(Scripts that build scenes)

---

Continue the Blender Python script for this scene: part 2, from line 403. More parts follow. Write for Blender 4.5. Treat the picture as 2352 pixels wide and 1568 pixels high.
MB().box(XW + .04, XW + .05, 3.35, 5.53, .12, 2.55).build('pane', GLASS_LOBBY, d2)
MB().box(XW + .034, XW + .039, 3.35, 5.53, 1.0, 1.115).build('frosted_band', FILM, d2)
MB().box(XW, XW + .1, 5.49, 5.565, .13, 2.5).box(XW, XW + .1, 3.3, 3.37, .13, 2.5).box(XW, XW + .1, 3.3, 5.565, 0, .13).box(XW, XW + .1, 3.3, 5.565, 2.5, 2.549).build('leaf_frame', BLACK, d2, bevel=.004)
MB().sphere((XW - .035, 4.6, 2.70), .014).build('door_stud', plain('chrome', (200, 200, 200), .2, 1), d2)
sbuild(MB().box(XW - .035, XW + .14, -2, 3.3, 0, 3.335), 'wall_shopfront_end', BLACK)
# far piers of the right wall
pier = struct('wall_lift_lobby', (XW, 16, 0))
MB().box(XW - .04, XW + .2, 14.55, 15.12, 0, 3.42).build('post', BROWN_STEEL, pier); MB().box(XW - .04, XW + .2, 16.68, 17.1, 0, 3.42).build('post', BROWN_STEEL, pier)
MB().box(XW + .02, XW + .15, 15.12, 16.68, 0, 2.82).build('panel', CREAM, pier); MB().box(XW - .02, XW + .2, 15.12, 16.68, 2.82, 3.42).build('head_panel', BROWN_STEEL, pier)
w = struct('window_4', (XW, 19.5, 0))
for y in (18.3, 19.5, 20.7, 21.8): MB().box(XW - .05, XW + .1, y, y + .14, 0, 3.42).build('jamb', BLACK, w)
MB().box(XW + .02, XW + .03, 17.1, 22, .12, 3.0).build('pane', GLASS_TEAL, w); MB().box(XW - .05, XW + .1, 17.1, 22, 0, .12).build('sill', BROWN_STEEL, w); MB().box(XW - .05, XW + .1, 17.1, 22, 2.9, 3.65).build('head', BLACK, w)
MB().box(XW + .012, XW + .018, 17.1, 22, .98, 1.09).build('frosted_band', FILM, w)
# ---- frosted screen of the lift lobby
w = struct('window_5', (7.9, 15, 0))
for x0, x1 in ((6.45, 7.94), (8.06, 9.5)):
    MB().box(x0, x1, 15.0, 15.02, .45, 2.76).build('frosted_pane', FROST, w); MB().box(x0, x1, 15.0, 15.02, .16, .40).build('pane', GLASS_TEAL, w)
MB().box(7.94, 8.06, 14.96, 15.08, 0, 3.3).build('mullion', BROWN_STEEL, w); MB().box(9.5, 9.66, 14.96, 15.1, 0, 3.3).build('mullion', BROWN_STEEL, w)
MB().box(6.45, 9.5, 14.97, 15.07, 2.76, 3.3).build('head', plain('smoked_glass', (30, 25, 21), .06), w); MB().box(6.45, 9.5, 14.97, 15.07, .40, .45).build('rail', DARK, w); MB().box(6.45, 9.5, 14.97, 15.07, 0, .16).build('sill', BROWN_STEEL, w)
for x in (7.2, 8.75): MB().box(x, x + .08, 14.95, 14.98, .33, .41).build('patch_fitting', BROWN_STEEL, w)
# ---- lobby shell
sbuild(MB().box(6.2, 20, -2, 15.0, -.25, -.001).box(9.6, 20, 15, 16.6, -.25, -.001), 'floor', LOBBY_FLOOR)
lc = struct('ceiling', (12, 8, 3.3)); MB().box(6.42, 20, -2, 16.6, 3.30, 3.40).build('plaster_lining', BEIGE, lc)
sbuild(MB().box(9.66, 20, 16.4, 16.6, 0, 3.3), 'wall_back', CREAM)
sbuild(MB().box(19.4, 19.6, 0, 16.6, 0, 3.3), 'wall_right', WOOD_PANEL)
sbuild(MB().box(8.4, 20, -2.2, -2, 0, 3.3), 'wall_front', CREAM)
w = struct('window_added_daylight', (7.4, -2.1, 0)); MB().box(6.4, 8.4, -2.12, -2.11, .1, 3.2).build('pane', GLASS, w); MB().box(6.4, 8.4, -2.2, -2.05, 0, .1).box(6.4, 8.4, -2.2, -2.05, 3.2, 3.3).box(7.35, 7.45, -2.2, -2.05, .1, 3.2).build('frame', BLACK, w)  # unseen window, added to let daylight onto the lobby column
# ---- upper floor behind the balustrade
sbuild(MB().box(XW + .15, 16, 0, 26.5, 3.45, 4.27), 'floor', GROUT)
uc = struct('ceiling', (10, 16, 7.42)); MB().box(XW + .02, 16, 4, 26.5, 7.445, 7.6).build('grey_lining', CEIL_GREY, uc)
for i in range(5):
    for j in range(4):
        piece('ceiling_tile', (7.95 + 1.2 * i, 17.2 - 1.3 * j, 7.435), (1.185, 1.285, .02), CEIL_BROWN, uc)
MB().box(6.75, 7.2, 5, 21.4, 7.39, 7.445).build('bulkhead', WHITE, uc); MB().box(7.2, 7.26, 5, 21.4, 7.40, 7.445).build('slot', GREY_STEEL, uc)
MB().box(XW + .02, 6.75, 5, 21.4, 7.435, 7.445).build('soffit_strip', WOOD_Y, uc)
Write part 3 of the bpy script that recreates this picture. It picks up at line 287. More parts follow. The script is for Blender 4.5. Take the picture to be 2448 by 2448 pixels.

---

■ **GIVEN INSTRUCTION**
Would you give the material above again, complete and exact?

■ **FINISHED TASK**
Continue the Blender Python script for this scene: part 2, from line 403. More parts follow. Write for Blender 4.5. Treat the picture as 2352 pixels wide and 1568 pixels high.
MB().box(XW + .04, XW + .05, 3.35, 5.53, .12, 2.55).build('pane', GLASS_LOBBY, d2)
MB().box(XW + .034, XW + .039, 3.35, 5.53, 1.0, 1.115).build('frosted_band', FILM, d2)
MB().box(XW, XW + .1, 5.49, 5.565, .13, 2.5).box(XW, XW + .1, 3.3, 3.37, .13, 2.5).box(XW, XW + .1, 3.3, 5.565, 0, .13).box(XW, XW + .1, 3.3, 5.565, 2.5, 2.549).build('leaf_frame', BLACK, d2, bevel=.004)
MB().sphere((XW - .035, 4.6, 2.70), .014).build('door_stud', plain('chrome', (200, 200, 200), .2, 1), d2)
sbuild(MB().box(XW - .035, XW + .14, -2, 3.3, 0, 3.335), 'wall_shopfront_end', BLACK)
# far piers of the right wall
pier = struct('wall_lift_lobby', (XW, 16, 0))
MB().box(XW - .04, XW + .2, 14.55, 15.12, 0, 3.42).build('post', BROWN_STEEL, pier); MB().box(XW - .04, XW + .2, 16.68, 17.1, 0, 3.42).build('post', BROWN_STEEL, pier)
MB().box(XW + .02, XW + .15, 15.12, 16.68, 0, 2.82).build('panel', CREAM, pier); MB().box(XW - .02, XW + .2, 15.12, 16.68, 2.82, 3.42).build('head_panel', BROWN_STEEL, pier)
w = struct('window_4', (XW, 19.5, 0))
for y in (18.3, 19.5, 20.7, 21.8): MB().box(XW - .05, XW + .1, y, y + .14, 0, 3.42).build('jamb', BLACK, w)
MB().box(XW + .02, XW + .03, 17.1, 22, .12, 3.0).build('pane', GLASS_TEAL, w); MB().box(XW - .05, XW + .1, 17.1, 22, 0, .12).build('sill', BROWN_STEEL, w); MB().box(XW - .05, XW + .1, 17.1, 22, 2.9, 3.65).build('head', BLACK, w)
MB().box(XW + .012, XW + .018, 17.1, 22, .98, 1.09).build('frosted_band', FILM, w)
# ---- frosted screen of the lift lobby
w = struct('window_5', (7.9, 15, 0))
for x0, x1 in ((6.45, 7.94), (8.06, 9.5)):
    MB().box(x0, x1, 15.0, 15.02, .45, 2.76).build('frosted_pane', FROST, w); MB().box(x0, x1, 15.0, 15.02, .16, .40).build('pane', GLASS_TEAL, w)
MB().box(7.94, 8.06, 14.96, 15.08, 0, 3.3).build('mullion', BROWN_STEEL, w); MB().box(9.5, 9.66, 14.96, 15.1, 0, 3.3).build('mullion', BROWN_STEEL, w)
MB().box(6.45, 9.5, 14.97, 15.07, 2.76, 3.3).build('head', plain('smoked_glass', (30, 25, 21), .06), w); MB().box(6.45, 9.5, 14.97, 15.07, .40, .45).build('rail', DARK, w); MB().box(6.45, 9.5, 14.97, 15.07, 0, .16).build('sill', BROWN_STEEL, w)
for x in (7.2, 8.75): MB().box(x, x + .08, 14.95, 14.98, .33, .41).build('patch_fitting', BROWN_STEEL, w)
# ---- lobby shell
sbuild(MB().box(6.2, 20, -2, 15.0, -.25, -.001).box(9.6, 20, 15, 16.6, -.25, -.001), 'floor', LOBBY_FLOOR)
lc = struct('ceiling', (12, 8, 3.3)); MB().box(6.42, 20, -2, 16.6, 3.30, 3.40).build('plaster_lining', BEIGE, lc)
sbuild(MB().box(9.66, 20, 16.4, 16.6, 0, 3.3), 'wall_back', CREAM)
sbuild(MB().box(19.4, 19.6, 0, 16.6, 0, 3.3), 'wall_right', WOOD_PANEL)
sbuild(MB().box(8.4, 20, -2.2, -2, 0, 3.3), 'wall_front', CREAM)
w = struct('window_added_daylight', (7.4, -2.1, 0)); MB().box(6.4, 8.4, -2.12, -2.11, .1, 3.2).build('pane', GLASS, w); MB().box(6.4, 8.4, -2.2, -2.05, 0, .1).box(6.4, 8.4, -2.2, -2.05, 3.2, 3.3).box(7.35, 7.45, -2.2, -2.05, .1, 3.2).build('frame', BLACK, w)  # unseen window, added to let daylight onto the lobby column
# ---- upper floor behind the balustrade
sbuild(MB().box(XW + .15, 16, 0, 26.5, 3.45, 4.27), 'floor', GROUT)
uc = struct('ceiling', (10, 16, 7.42)); MB().box(XW + .02, 16, 4, 26.5, 7.445, 7.6).build('grey_lining', CEIL_GREY, uc)
for i in range(5):
    for j in range(4):
        piece('ceiling_tile', (7.95 + 1.2 * i, 17.2 - 1.3 * j, 7.435), (1.185, 1.285, .02), CEIL_BROWN, uc)
MB().box(6.75, 7.2, 5, 21.4, 7.39, 7.445).build('bulkhead', WHITE, uc); MB().box(7.2, 7.26, 5, 21.4, 7.40, 7.445).build('slot', GREY_STEEL, uc)
MB().box(XW + .02, 6.75, 5, 21.4, 7.435, 7.445).build('soffit_strip', WOOD_Y, uc)
Write part 3 of the bpy script that recreates this picture. It picks up at line 287. More parts follow. The script is for Blender 4.5. Take the picture to be 2448 by 2448 pixels.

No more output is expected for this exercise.